Implementation-of-Logistic-Regression-Using-Gradient-Descent

AIM:

To write a program to implement the the Logistic Regression Using Gradient Descent.

Equipments Required:

1. Hardware – PCs
2. Anaconda – Python 3.7 Installation / Jupyter notebook

Algorithm

1. Start the program.
2. Data preprocessing:
3. Cleanse data,handle missing values,encode categorical variables.
4. Model Training:Fit logistic regression model on preprocessed data.
5. Model Evaluation:Assess model performance using metrics like accuracy precision,recall.
6. Prediction: Predict placement status for new student data using trained model.
7. End the program.

Program:

Program to implement the the Logistic Regression Using Gradient Descent.

Developed by: LAKSHMIDHAR N

RegisterNumber: 212224230138

import pandas as pd
import numpy as np

data = pd.read_csv("/content/Placement_Data (1).csv")
data1 = data.drop(['sl_no', 'salary'], axis=1)

from sklearn.preprocessing import LabelEncoder
le = LabelEncoder()
data1["gender"] = le.fit_transform(data1["gender"])
data1["ssc_b"] = le.fit_transform(data1["ssc_b"])
data1["hsc_b"] = le.fit_transform(data1["hsc_b"])
data1["hsc_s"] = le.fit_transform(data1["hsc_s"])
data1["degree_t"] = le.fit_transform(data1["degree_t"])
data1["workex"] = le.fit_transform(data1["workex"])
data1["specialisation"] = le.fit_transform(data1["specialisation"])
data1["status"] = le.fit_transform(data1["status"])

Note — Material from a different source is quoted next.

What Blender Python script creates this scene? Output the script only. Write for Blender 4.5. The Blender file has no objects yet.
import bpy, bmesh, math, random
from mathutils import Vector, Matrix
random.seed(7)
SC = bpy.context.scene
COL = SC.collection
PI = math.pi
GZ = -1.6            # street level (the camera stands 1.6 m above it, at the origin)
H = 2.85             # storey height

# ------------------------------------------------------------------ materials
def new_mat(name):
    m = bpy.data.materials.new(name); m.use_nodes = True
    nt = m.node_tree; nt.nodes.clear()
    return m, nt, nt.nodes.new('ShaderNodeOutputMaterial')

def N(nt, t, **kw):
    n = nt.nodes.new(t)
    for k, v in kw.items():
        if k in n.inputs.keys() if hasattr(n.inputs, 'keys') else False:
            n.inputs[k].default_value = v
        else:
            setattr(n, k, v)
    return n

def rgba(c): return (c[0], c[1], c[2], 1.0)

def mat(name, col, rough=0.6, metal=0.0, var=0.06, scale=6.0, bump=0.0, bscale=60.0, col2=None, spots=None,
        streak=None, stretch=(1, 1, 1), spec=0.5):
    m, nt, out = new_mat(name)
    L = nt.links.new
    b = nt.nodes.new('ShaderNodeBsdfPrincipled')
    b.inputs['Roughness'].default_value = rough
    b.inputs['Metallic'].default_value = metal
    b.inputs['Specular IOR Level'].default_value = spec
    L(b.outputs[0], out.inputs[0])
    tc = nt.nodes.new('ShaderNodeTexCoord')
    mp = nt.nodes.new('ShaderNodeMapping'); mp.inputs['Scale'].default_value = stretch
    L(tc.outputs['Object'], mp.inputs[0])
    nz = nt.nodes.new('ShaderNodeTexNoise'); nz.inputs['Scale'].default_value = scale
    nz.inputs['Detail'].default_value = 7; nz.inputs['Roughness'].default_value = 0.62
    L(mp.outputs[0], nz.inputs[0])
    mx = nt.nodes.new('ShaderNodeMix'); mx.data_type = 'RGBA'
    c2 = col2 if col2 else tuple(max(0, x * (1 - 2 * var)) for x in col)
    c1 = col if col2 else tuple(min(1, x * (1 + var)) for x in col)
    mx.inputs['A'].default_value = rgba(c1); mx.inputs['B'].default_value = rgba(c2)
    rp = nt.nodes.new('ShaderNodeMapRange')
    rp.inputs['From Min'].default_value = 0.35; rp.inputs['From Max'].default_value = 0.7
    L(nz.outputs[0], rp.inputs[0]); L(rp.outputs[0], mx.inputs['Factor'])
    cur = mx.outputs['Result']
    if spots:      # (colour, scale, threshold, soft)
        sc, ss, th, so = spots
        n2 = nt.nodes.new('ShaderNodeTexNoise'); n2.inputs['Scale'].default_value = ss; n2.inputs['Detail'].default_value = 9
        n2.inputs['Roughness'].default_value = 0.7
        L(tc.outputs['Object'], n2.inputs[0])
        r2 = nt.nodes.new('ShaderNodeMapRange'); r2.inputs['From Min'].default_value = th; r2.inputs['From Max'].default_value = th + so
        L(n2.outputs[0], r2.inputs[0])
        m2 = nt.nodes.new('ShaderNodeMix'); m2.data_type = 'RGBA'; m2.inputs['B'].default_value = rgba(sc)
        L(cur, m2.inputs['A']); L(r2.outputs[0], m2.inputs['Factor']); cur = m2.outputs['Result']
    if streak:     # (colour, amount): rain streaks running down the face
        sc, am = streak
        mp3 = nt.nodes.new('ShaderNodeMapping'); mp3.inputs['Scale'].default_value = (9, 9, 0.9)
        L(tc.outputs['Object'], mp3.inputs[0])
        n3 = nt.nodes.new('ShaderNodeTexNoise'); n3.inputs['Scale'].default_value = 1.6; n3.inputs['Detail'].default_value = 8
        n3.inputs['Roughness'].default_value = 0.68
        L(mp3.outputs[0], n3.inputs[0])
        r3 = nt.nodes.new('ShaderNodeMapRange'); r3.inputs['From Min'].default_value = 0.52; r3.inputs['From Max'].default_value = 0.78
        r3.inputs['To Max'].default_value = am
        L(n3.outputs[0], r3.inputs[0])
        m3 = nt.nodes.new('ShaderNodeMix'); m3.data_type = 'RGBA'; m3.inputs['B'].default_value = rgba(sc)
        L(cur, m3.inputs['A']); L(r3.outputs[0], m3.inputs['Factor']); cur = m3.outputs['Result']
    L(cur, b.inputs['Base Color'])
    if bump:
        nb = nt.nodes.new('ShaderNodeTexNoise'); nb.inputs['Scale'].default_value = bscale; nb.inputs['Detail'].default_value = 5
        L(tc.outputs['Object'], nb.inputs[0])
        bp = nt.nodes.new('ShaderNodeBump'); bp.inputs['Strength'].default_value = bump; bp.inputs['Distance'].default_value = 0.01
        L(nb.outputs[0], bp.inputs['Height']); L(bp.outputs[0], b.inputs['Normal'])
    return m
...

X = data1.iloc[:, :-1].values  
Y = data1["status"].values 

from sklearn.preprocessing import StandardScaler
scaler = StandardScaler()
X = scaler.fit_transform(X)

theta = np.random.randn(X.shape[1]) 
alpha = 0.01  
num_iterations = 1000  

def sigmoid(z):
    return 1 / (1 + np.exp(-z))

def loss(theta, X, y):
    h = sigmoid(X.dot(theta))
    return -np.sum(y * np.log(h + 1e-15) + (1 - y) * np.log(1 - h + 1e-15)) / len(y)

def gradient_descent(theta, X, y, alpha, num_iterations):
    m = len(y)
    for i in range(num_iterations):
        h = sigmoid(X.dot(theta))
        gradient = X.T.dot(h - y) / m
        theta -= alpha * gradient
    return theta

theta = gradient_descent(theta, X, Y, alpha, num_iterations)

def predict(theta, X):
    h = sigmoid(X.dot(theta))
    return np.where(h >= 0.5, 1, 0)

y_pred = predict(theta, X)
accuracy = np.mean(y_pred == Y)

print("Accuracy:", accuracy)
print("\nPredicted:\n", y_pred)
print("\nActual:\n", Y)

xnew = np.array([[0, 87, 0, 95, 0, 2, 78, 2, 0, 0, 1, 0]])
xnew = scaler.transform(xnew)  
y_prednew = predict(theta, xnew)
print("\nPredicted Result:", y_prednew)

Output:

Result:

Thus the program to implement the the Logistic Regression Using Gradient Descent is written and verified using python programming.